I would like to start off my first ever blog entry with an expression of sincere gratitude to my friend, Teddy Towncrier for kindling a fire under me to reach out to the world through this blog, and thereby express my gifts to those in need. Thank you again, Teddy.
As I was brushing my guide dog early this morning, I was reflecting about what should be the first topic to discuss in my first ever blog entry. What came up was a comment a very pleasant senior lady had made to me in my favorite coffee shop the afternoon before. “Your dog is so wonderful. Too bad everyone wasn’t like that,” she said. “Actually,” I replied, “everyone is like that, deep down. We get bogged down in our complex lives. If we lived simply, like dogs, we would be a lot happier.” The lovely lady agreed wholeheartedly, I bid her my customary “Take care,” and I proceeded to the bathroom myself, and then outside to relieve my trusted companion.
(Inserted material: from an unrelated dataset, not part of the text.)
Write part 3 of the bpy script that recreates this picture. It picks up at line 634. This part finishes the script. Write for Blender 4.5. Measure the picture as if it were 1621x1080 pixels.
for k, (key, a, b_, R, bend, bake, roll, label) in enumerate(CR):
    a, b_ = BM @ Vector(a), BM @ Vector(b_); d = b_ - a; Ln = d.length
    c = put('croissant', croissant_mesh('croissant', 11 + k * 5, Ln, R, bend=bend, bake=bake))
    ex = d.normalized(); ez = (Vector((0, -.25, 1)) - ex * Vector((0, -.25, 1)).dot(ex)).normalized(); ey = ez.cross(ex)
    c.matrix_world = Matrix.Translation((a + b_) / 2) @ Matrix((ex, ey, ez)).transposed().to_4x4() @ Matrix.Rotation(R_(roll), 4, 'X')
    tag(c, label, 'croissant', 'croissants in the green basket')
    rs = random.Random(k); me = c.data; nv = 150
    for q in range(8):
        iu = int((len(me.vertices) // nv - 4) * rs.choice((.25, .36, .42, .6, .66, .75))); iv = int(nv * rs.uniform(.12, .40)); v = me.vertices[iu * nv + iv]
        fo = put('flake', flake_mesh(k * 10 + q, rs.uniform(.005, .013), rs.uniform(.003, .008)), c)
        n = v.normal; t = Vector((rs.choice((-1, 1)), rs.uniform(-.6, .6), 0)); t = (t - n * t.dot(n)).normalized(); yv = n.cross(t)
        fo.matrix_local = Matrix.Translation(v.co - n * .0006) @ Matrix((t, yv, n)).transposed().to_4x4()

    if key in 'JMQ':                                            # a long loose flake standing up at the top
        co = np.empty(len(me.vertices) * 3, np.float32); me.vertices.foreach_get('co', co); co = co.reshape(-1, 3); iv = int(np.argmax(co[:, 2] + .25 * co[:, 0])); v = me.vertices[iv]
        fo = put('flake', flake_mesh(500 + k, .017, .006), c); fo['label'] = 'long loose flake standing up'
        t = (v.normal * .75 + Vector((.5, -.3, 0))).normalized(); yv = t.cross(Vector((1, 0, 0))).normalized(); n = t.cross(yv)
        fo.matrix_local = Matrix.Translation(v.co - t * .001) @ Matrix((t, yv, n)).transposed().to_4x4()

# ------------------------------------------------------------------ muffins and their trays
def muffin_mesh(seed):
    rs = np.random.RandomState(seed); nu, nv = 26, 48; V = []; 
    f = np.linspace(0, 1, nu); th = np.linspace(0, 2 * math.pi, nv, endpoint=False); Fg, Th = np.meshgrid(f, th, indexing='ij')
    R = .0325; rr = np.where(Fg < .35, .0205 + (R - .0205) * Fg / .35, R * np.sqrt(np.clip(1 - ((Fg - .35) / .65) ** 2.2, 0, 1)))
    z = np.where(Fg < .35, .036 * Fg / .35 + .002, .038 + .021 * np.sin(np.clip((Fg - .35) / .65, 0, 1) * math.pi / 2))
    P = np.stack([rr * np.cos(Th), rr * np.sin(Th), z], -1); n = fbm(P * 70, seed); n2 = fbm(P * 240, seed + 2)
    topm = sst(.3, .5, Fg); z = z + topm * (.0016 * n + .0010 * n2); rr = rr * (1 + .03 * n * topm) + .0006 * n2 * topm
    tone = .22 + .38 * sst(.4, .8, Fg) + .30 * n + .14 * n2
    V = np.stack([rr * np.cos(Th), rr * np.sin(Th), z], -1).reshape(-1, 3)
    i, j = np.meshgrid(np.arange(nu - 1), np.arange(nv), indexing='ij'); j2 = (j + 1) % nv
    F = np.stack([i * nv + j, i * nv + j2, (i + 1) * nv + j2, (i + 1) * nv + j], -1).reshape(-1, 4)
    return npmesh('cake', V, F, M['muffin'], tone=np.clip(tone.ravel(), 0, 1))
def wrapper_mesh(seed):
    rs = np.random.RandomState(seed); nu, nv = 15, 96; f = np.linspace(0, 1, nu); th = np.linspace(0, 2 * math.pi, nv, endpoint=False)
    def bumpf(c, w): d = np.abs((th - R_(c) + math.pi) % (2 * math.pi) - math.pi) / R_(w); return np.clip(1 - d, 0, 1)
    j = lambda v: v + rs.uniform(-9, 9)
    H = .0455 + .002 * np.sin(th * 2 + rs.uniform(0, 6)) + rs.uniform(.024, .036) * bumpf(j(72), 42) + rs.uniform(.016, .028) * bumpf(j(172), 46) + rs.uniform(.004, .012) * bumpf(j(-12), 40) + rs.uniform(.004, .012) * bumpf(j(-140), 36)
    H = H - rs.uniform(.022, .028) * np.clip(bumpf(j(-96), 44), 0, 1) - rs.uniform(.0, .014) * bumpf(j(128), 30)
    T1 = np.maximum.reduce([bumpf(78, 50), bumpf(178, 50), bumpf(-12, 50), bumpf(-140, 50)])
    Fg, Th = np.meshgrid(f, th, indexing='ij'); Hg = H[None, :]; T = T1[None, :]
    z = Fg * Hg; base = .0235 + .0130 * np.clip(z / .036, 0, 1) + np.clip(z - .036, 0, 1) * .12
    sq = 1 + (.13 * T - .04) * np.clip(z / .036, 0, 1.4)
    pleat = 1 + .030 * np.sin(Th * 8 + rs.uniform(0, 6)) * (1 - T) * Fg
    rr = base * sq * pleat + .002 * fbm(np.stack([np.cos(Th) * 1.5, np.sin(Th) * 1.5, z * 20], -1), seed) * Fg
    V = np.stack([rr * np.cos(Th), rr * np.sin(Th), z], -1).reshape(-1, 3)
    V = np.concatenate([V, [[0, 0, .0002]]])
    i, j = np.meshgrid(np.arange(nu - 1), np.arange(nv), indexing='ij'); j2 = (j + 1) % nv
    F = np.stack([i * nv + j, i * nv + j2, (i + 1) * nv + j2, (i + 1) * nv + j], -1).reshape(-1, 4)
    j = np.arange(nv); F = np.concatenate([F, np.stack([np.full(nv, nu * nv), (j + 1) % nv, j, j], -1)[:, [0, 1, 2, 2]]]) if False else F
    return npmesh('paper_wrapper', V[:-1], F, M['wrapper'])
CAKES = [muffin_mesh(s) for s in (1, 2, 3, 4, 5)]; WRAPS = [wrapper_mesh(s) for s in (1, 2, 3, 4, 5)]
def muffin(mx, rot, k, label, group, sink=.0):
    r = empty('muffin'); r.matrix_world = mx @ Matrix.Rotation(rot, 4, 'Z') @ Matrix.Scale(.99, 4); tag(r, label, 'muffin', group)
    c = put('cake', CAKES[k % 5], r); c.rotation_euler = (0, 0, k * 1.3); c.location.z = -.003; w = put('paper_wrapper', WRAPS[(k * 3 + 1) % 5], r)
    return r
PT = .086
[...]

With each stroke of the brush on my beloved canine, I felt the anguish of humanity as I experience it in the ever-present complaints of people I meet in my travels. If only people could truly grasp their capacity to grapple successfully with the obstacles in their paths, rather than blithely give lip-service to their need to “carry on,” without believing it. Imagine if they could see their challenges as opportunities to be spiritually transformed by their suffering. Look, I’m not saying, as many do, that you have to simply “push through” your challenges. But, here’s the thing: do you ever admit how difficult your life is? Do you really feel to the core of your being how close you are to giving up? Do you ever come to the brink of death, dance at the edge, feel the suction and seductive power of the abyss of death, and then, at the last moment, pull back and wait for a sign that maybe it’s not your time to go? In that grace moment, are you ever invited to ponder what you are still here to do before, as Shakespeare paints it, you “shuffle off this mortal coil,” as the snake does its skin?
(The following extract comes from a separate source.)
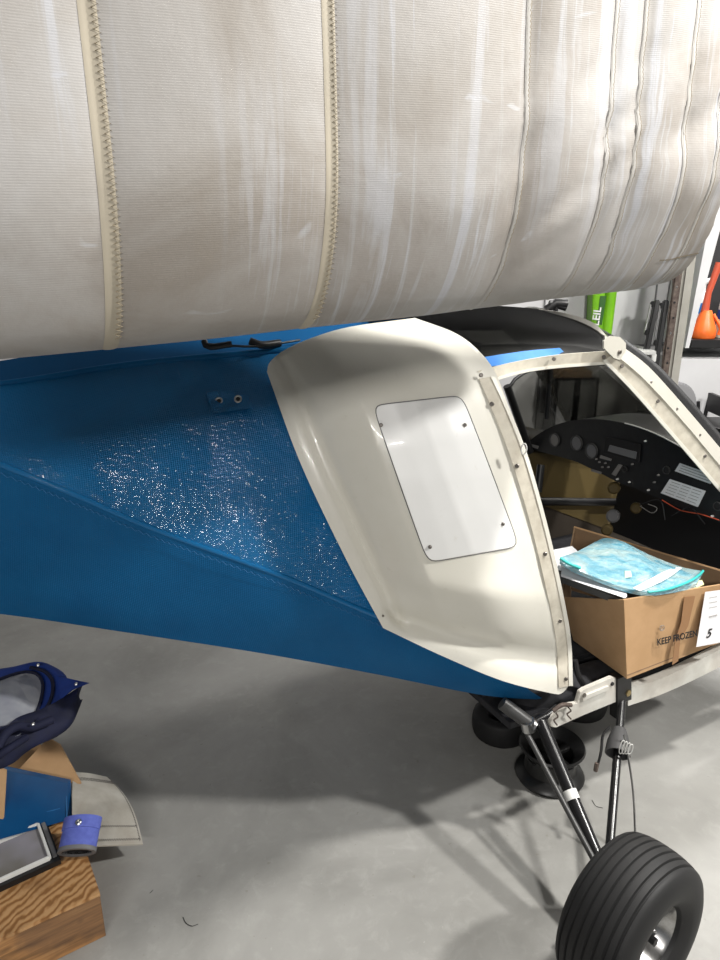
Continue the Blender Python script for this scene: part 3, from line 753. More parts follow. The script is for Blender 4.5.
lathe('axle_nut', WC + AX * .03, AX, [(0, .016), (.012, .016), (.012, .010), (.03, .010), (.03, 0)], 'black', tyre, 6)
x = AX.cross(UP).normalized(); y = AX.cross(x)
for k in range(3):
    a = 2 * math.pi * k / 3 + .4; d = x * math.cos(a) + y * math.sin(a); e = AX.cross(d)
    boxm('rim_rib', WC + AX * .022 + d * R * .27, (d, e, AX), (R * .10, .006, .010), 'chrome', tyre, bevel=.002)
    lathe('rim_bolt', WC + AX * .012 + (x * math.cos(a + 1) + y * math.sin(a + 1)) * R * .26, AX, [(0, .007), (.007, .007), (.007, 0)], 'steel', tyre, 6)
tube('axle', [WC - AX * .12, WC + AX * .02], .014, 'gloss_black', plane, 12)
tube('axle_fitting', [legend, WC - AX * .10], .016, 'gloss_black', plane, 12)

# ================================================================== FLOOR ITEMS UNDER THE AIRCRAFT
fc = PZ(549, 775, 0); 
rm = thing('wheel_rim', 'small dark spoked metal wheel rim lying on the concrete under the cockpit', 'wheel', (fc.x, fc.y, 0))
fc = Vector((fc.x, fc.y, 0))
lathe('barrel', fc, UP, [(0, .085), (0, .104), (.012, .110), (.022, .104), (.035, .082), (.085, .078), (.105, .098), (.115, .104), (.122, .100), (.112, .090), (.09, .070), (.03, .066)], 'alloy_dark', rm, 40)
lathe('hub', fc + UP * .085, UP, [(-.05, .03), (0, .028), (.01, .024), (.01, 0)], 'alloy_dark', rm, 24)
for k in range(4):
    a = math.pi / 2 * k + .5; d = Vector((math.cos(a), math.sin(a), 0)); boxm('spoke', fc + d * .052 + UP * .083, (d, UP.cross(d), UP), (.036, .013, .008), 'alloy_dark', rm, bevel=.003)
f2 = PZ(508, 760, 0) + Vector((0, .14, 0))
t2 = lathe('tyre', Vector((f2.x, f2.y, .045)), UP, tyreprof(.10, .045, ()), 'rubber', None, 40); tag(t2, 'small black tyre lying in the shadow behind the metal rim', 'tyre')
f3 = PZ(590, 735, 0) + Vector((0, .15, 0))
t3 = lathe('tyre', Vector((f3.x, f3.y, .05)), UP, tyreprof(.105, .05, ()), 'rubber', None, 40); tag(t3, 'small black tyre lying below the white sill fitting', 'tyre')

# ================================================================== CARDBOARD BOX IN COCKPIT
T0 = P(624, 600, 1.70); RD = Vector((.811, .568, -.10)).normalized(); LR = .60
T1 = T0 + RD * LR; T3 = P(560, 597, 1.93); T2 = P(574, 527, 2.27); 
dn = Vector((-.016, -.13, -.985)).normalized() * .245
B0 = P(627, 679, 1.70); B1 = B0 + Vector((.811, .568, -.06)).normalized() * LR; B3 = B0 + (T3 - T0) * .9; B3.z = B0.z + .0; B2 = T2 - UP * .24
T2b = P(732, 573, 2.0)
T1 = P(790, 574, 1.98); B1 = P(770, 623, 2.05)
bx = thing('cardboard_box', 'open brown cardboard box printed KEEP FROZEN sitting in the cockpit', 'box', tuple(B0))
def wallslab(name, a, b, c, d, th, label=None, m='cardboard'):
    G = ruled([a, b], [d, c], 10, 6, False); return link(name, gridmesh(name, G, th), m, bx, label)
inn_ = AW
wallslab('side', T0, T1, B1, B0, Vector((-.003, .005, 0)))
wallslab('side', T3, T0, B0, B3, Vector((.005, .003, 0)))
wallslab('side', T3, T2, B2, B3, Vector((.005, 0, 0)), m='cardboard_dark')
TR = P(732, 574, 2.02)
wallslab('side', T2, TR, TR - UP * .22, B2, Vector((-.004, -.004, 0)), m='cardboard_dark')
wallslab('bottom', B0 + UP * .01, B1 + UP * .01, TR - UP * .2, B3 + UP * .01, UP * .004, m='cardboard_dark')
tube('rim_edge', [T2, TR], .0035, 'cardboard', bx, 6)
NB = RD.cross((T0 - B0).normalized()).normalized() * 1.0
if NB.y > 0: NB = -NB
FO = T0; FN = (T1 - T0).cross(B0 - T0).normalized()
if FN.y > 0: FN = -FN
def PB(px, py, off=.002): return PP(px, py, FO + FN * off, FN)
def pbq(name, pts, m, th=.0008, label=None, off=.0015): return prism(name, [PB(x, y, off) for x, y in pts], FN * th, m, bx, label)
tcol = mat('brown_packing_tape', (.27, .14, .06), .3)
pbq('packing_tape', [(684, 597), (695, 596), (688, 626), (680, 640), (678, 661), (672, 665), (675, 640), (681, 622)], tcol, label='strip of torn brown packing tape')
pbq('shipping_label', [(705, 592), (735, 588), (733, 640), (696, 647)], 'paper', label='white shipping label marked 5', off=.003)
a, b = PB(657, 645.5, .0035), PB(705, 634, .0035); X = (b - a).normalized(); Y = (T0 - B0).normalized()
text('KEEP FROZEN', .030, a, X, Y, 'ink', bx, 'lettering', 'KEEP FROZEN', sx=.86)
text('5', .040, PB(706, 638, .005), X, (Y + X * .35), 'ink', bx, 'lettering', sx=1.0)
c = PB(662, 628, .0025); ca = [c + (X * math.cos(t) + Y * math.sin(t)) * .009 for t in [2 * math.pi * i / 16 for i in range(17)]]
tube('printed_symbol', ca, .0009, 'greyink', bx, 4); tube('printed_symbol', [c - X * .006 - Y * .004, c + Y * .006, c + X * .006 - Y * .004, c - X * .006 - Y * .004], .0009, 'greyink', bx, 4)
for k in range(3): tube('print_line', [PB(709, 598 + k * 5, .004), PB(717, 596.5 + k * 5, .004)], .0008, 'greyink', bx, 4)
tube('print_line', [PB(709, 617, .004), PB(717, 615, .004)], .0018, 'greyink', bx, 4)
# contents
bn = P(564, 590, 1.80)
pb = prism('binder', [P(563, 577, 1.82), P(582, 566, 2.02), P(660, 600, 1.92), P(625, 600.5, 1.73)], Vector((0, .0, -.02)), 'grey_tube', None); tag(pb, 'dark grey folder lying across the open cardboard box', 'folder')
pe = prism('book', [P(561, 574.5, 1.80), P(561, 576.5, 1.80), P(625, 598.2, 1.712), P(627, 596.5, 1.72)], Vector((.02, .06, -.003)), 'paper', None); tag(pe, 'white edged book wedged along the near-left side of the cardboard box', 'book')
pp = prism('paper_sheet', [P(553, 550, 1.93), P(572, 546, 2.05), P(583, 556, 2.03), P(565, 570, 1.85), P(553, 568, 1.80)], Vector((0, 0, -.004)), 'paper', None); tag(pp, 'white sheet of paper sticking out beside the plastic bag in the box', 'paper')
# plastic bag : puffy closed sheet
def bagmat():
    m = mat('pale_blue_plastic_film', (.45, .68, .72), .18, spec=.6, coat=.4); t = NT(m); v = t.co('Generated')
    f = t.noise(v, 4, 5, .6, 1.2)
    c = t.ramp(f, [(.3, (.10, .34, .46)), (.44, (.22, .46, .56)), (.56, (.38, .54, .56)), (.75, (.46, .60, .58))])
    t.l(c, t.b.inputs['Base Color']); t.bump(t.noise(v, 9, 6, .65, 1.5), .7, .02); return m
M['bag'] = bagmat()
ba = catmull([P(560, 557, 1.80), P(578, 551, 1.92), P(597, 541, 2.02), P(606, 538, 2.05), P(622, 541, 2.03), P(650, 555, 2.0), P(682, 567, 1.96), P(703, 571, 1.94)], 24)
bb = catmull([P(560, 560, 1.80), P(575, 569, 1.78), P(595, 577, 1.76), P(625, 588, 1.74), P(648, 592, 1.74), P(668, 590, 1.76), P(688, 586, 1.80), P(697, 583, 1.83)], 24)
BG = []
for i in range(11):
    t = i / 10; row = []
    for j in range(25):
        q = ba[j].lerp(bb[j], t); e = math.sin(math.pi * t) * math.sin(math.pi * j / 24) ** .7
        q = q + UP * (.014 * e + .010 * noise.noise(q * 28) * e); row.append(q)
    BG.append(row)
bag = link('plastic_bag', gridmesh('plastic_bag', BG, Vector((0, .0, -.012)), ang=60), 'bag'); tag(bag, 'pale blue zip-top plastic bag lying on the folder in the cardboard box', 'bag')
def bagpt(px, py):
    best = min(((proj(q)[0] - px) ** 2 + (proj(q)[1] - py) ** 2, q.y) for r in BG for q in r); return P(px, py, best[1] - .012)
link('white_stripe', gridmesh('white_stripe', ruled([bagpt(x, y) for x, y in ((633, 588), (645, 582), (662, 573), (676, 567))], [bagpt(x, y) for x, y in ((640, 591), (650, 587), (668, 578), (682, 568))], 10, 2), Vector((0, .002, 0))), 'paper', bag, 'white label strip')
tm = mat('teal_zip', (.05, .50, .47), .3)
tube('zip_edge', [bagpt(x, y) for x, y in ((648, 592), (668, 589), (688, 582), (698, 576), (703, 571))], .004, tm, bag, 8, n=12, label='teal zip edge')
tube('zip_edge', [bagpt(x, y) for x, y in ((560, 558), (568, 563), (580, 568))], .005, tm, bag, 8, n=8)
link('inner_tag', gridmesh('inner_tag', ruled([bagpt(625, 571), bagpt(631, 571)], [bagpt(625, 578), bagpt(632, 577)], 2, 2, False), Vector((0, .002, 0))), mat('pale_green_tag', (.55, .70, .55), .4), bag)
ye = prism('note_paper', [P(690, 583, 1.87), P(702, 580, 1.90), P(704, 584, 1.88), P(694, 589, 1.84)], Vector((0, 0, -.003)), mat('pale_yellow_paper', (.75, .75, .40), .7), None); tag(ye, 'pale yellow paper corner poking out beneath the plastic bag', 'paper')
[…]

Experience has taught me that life is a curriculum – a classroom – wherein you learn from everything coming your way. The best lessons are the hardest ones, but they have the most to teach. Learn, live, and learn some more. I’m sorry that you will suffer much pain as you learn, but there’s really no alternative. I wish it could be easier on you and me. But, take heart that we can lean on each other for support and love as we travel. And we get stronger by our efforts to help ourselves and each other. I’m afraid to say, however, that you have to do your own work. I can’t do yours, nor you, mine. We can love each other, though, can we not, and must we not? I think so. Peace and love.